In this type of thresholding,

• The destination pixel value is set to the pixel value of the corresponding source , if the source pixel value is greater than the threshold.
• Otherwise, it is set to zero
• The maxValue is ignored

Thresholding rule

# Threshold to Zero
if src(x,y) > thresh
  dst(x,y) = src(x,y)
else
  dst(x,y) = 0

Python:

th, dst = cv2.threshold(src, thresh, maxValue, cv2.THRESH_TOZERO)

C++:

threshold(src,dst, thresh, maxValue, THRESH_TOZERO);

Result of Threshold to Zero

5. Inverted Threshold to Zero ( THRESH_TOZERO_INV )

In Inverted Threshold to Zero,

• The destination pixel value is set to zero, if the source pixel value is greater than the threshold.
• Otherwise, it is set to the source pixel value
• The  maxValue is ignored

Thresholding rule

# Inverted Threshold to Zero
if src(x,y) > thresh
  dst(x,y) = 0
else
  dst(x,y) = src(x,y)

Python:

th, dst = cv2.threshold(src, thresh, maxValue, cv2.THRESH_TOZERO_INV)

C++:

threshold(src,dst, thresh, maxValue, THRESH_TOZERO_INV);

Result of Inverted Threshold to Zero

Figure 9 shows the result of applying Inverted Threshold to Zero to the input image.
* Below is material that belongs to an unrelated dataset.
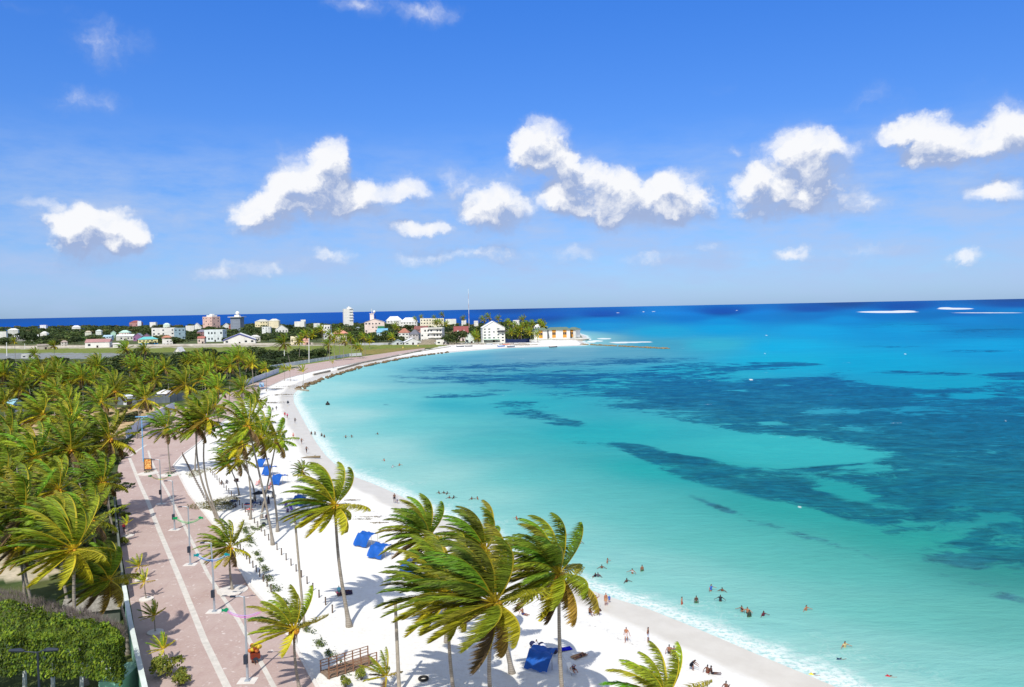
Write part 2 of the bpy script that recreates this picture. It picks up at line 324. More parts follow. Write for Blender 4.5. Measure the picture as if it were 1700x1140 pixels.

• The numbers below the threshold retain their grayscale value
• The numbers above the threshold are 0, except for the boundary

Check out the artifacts on the boundary of some of the numbers! When the pixel values at the boundary transition from 0 to the value of the number, over very few pixels, some of the boundary pixels fall below the threshold. So, you get these artifacts.

Summary

We discussed how thresholding can be used to isolate certain objects in an image. Several global-thresholding algorithms were demonstrated, and we provided code examples for each. You learned how even a single function in OpenCV can perform different types of thresholding, by simply passing the appropriate thresholding flag.